### Stored data
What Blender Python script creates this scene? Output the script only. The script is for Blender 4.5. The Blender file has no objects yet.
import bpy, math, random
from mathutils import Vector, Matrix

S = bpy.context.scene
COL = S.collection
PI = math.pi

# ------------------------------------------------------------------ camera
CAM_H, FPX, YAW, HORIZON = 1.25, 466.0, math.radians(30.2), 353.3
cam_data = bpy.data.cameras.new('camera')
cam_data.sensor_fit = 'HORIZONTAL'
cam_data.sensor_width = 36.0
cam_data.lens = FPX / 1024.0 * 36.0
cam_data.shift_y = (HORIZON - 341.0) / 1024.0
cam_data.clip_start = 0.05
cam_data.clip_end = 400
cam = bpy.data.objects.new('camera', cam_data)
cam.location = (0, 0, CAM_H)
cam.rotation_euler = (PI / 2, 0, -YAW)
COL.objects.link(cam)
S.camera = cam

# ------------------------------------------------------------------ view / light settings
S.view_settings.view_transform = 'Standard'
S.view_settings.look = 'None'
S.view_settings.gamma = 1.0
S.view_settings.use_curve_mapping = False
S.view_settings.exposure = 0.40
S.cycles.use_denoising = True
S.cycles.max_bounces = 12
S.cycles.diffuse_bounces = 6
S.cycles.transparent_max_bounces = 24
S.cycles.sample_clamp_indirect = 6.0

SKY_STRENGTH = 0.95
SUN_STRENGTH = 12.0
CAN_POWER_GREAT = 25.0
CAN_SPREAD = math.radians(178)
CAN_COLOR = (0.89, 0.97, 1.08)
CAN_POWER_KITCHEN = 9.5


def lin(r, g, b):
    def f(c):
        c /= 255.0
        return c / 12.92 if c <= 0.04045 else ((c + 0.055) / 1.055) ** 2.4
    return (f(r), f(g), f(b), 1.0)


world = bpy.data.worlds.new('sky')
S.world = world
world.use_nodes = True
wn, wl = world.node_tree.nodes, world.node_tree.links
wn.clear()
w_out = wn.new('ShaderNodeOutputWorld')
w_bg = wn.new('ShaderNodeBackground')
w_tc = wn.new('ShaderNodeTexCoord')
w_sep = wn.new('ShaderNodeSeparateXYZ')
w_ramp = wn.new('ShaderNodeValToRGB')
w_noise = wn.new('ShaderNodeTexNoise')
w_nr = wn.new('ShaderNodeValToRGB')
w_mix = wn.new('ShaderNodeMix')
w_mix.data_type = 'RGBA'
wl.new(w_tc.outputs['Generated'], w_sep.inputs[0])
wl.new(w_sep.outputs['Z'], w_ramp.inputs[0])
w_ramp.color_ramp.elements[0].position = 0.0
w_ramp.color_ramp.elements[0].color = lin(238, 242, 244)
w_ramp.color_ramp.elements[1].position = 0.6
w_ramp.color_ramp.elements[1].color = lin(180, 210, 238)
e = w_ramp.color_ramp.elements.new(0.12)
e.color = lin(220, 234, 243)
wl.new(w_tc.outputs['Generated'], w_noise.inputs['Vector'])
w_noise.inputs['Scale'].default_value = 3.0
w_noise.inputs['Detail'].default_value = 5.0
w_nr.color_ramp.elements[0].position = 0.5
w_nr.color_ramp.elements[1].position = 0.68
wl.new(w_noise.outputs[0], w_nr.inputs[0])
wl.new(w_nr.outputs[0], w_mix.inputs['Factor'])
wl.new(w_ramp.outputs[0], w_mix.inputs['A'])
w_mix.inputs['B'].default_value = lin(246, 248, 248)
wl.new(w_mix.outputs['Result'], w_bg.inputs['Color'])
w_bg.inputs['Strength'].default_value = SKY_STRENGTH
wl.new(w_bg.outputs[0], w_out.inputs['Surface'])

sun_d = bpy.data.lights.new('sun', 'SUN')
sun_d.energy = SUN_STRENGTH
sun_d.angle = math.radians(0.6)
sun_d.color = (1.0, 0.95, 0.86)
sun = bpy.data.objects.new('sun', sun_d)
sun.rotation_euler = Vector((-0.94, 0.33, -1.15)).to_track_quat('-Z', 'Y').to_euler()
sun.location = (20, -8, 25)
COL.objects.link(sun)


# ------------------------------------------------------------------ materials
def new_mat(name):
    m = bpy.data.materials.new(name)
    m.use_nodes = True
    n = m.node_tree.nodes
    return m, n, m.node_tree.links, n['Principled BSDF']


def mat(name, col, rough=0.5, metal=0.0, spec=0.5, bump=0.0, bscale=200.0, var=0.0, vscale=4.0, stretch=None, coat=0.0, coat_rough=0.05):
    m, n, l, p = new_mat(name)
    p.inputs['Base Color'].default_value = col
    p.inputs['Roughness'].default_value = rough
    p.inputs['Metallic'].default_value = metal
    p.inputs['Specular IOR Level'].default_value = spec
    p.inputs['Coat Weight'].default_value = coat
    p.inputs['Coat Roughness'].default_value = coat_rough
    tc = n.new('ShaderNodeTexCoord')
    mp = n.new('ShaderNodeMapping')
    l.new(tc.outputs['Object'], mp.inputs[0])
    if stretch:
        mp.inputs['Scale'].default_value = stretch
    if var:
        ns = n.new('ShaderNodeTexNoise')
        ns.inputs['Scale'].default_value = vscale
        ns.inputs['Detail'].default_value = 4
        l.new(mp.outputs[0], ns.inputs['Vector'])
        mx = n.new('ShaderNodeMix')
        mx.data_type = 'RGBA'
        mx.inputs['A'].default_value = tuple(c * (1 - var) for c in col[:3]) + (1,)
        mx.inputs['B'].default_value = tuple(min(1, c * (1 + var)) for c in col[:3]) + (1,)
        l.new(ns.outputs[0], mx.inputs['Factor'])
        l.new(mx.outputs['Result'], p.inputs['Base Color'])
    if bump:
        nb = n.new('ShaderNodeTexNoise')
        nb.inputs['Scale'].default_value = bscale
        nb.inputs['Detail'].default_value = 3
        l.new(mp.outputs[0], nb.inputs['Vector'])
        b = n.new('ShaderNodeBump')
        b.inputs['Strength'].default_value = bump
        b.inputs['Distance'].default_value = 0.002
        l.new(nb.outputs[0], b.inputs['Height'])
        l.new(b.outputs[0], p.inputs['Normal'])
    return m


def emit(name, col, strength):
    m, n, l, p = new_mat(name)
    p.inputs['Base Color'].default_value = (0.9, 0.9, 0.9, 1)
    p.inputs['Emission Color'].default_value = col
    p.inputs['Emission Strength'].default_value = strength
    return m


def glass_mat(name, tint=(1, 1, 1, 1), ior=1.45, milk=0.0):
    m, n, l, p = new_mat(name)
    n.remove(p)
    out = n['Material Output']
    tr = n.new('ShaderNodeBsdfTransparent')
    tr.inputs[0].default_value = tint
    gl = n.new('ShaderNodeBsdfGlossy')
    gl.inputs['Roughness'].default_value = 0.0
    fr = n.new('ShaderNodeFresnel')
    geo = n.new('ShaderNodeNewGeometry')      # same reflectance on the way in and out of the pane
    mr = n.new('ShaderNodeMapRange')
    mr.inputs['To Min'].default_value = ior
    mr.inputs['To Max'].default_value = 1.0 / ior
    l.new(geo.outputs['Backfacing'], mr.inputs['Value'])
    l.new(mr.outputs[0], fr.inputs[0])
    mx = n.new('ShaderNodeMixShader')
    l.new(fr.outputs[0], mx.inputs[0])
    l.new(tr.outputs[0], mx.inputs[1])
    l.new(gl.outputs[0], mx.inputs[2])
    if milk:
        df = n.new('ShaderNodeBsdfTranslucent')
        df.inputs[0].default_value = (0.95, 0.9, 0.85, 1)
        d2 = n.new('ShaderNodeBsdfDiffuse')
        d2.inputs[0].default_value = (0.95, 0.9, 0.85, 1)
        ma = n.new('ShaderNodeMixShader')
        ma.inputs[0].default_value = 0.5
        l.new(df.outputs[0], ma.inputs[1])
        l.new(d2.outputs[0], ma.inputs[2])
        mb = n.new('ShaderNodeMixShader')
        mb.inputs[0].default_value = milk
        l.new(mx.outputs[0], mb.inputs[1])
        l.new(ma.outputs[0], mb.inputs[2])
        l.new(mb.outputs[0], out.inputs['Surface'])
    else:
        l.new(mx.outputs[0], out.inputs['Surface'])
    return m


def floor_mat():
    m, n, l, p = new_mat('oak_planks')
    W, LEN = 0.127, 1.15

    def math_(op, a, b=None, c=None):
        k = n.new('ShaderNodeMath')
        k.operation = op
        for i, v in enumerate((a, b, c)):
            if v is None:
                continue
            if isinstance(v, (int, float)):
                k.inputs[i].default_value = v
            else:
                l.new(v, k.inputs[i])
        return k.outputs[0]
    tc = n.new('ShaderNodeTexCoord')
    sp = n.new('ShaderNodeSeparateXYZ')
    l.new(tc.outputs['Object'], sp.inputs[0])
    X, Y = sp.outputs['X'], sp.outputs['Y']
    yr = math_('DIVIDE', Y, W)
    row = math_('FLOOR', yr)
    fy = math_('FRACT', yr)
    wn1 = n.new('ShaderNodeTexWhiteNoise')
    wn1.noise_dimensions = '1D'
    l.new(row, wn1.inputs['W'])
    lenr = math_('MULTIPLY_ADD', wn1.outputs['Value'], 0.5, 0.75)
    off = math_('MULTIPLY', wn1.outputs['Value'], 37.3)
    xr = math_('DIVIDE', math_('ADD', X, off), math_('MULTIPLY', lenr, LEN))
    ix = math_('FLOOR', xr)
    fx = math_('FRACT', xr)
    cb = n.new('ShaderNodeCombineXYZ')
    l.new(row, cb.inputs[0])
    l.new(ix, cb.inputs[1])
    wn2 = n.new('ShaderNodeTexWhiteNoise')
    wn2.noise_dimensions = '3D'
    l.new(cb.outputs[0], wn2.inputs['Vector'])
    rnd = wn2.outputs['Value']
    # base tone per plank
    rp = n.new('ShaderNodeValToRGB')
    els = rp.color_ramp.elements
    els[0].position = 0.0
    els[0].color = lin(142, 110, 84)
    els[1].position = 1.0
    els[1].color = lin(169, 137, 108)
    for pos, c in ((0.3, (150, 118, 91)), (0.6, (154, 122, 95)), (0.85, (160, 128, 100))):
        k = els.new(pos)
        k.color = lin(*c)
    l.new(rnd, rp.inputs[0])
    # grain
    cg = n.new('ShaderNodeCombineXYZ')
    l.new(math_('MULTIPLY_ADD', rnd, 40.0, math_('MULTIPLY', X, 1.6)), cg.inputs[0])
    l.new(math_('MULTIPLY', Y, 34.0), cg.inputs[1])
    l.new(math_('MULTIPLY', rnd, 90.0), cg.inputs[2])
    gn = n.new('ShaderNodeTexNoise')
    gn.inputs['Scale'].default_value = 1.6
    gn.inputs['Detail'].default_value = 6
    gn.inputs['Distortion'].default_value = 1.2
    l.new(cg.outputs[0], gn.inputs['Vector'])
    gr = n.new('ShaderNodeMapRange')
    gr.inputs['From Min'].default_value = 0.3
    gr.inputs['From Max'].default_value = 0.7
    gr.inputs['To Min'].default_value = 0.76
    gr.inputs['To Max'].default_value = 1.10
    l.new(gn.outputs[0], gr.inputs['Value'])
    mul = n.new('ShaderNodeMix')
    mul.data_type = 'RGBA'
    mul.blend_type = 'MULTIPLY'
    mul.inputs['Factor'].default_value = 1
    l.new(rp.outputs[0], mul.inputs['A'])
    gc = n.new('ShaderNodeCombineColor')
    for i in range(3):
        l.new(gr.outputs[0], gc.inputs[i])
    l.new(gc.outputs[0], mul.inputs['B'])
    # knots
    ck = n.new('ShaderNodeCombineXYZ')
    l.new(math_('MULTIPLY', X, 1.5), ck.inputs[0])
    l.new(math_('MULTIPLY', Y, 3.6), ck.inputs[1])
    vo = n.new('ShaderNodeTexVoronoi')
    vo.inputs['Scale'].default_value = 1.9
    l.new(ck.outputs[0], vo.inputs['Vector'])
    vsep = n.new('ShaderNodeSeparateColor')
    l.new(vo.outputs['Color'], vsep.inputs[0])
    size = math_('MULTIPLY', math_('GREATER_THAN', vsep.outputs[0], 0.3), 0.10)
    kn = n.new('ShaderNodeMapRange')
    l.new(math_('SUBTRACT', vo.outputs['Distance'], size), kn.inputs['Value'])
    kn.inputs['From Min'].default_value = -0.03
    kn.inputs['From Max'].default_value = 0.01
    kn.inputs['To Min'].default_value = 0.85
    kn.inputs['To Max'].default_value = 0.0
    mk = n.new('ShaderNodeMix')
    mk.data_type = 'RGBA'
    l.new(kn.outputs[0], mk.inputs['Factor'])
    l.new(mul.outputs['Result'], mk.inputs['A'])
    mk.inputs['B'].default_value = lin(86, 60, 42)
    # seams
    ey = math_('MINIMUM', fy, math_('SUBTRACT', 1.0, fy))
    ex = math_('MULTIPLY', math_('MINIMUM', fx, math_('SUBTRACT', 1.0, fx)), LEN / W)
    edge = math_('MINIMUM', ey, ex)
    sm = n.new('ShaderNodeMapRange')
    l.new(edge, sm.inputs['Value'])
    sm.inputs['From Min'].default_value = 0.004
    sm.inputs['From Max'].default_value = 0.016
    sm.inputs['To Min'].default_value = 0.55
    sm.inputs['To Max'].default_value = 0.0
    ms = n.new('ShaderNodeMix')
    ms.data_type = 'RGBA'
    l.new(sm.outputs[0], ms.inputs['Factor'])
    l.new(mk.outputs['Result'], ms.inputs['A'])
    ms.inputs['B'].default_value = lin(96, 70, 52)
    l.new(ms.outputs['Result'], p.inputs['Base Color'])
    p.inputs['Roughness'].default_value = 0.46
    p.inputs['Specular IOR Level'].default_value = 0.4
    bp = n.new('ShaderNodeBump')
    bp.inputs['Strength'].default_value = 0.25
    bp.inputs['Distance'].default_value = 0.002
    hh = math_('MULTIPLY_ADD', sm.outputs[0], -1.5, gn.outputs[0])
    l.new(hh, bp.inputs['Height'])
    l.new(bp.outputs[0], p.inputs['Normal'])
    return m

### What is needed
Starting at the top of the data above, repeat every line exactly until the line containing "PI = math.pi" has been given, then stop.

### Answer in full
What Blender Python script creates this scene? Output the script only. The script is for Blender 4.5. The Blender file has no objects yet.
import bpy, math, random
from mathutils import Vector, Matrix

S = bpy.context.scene
COL = S.collection
PI = math.pi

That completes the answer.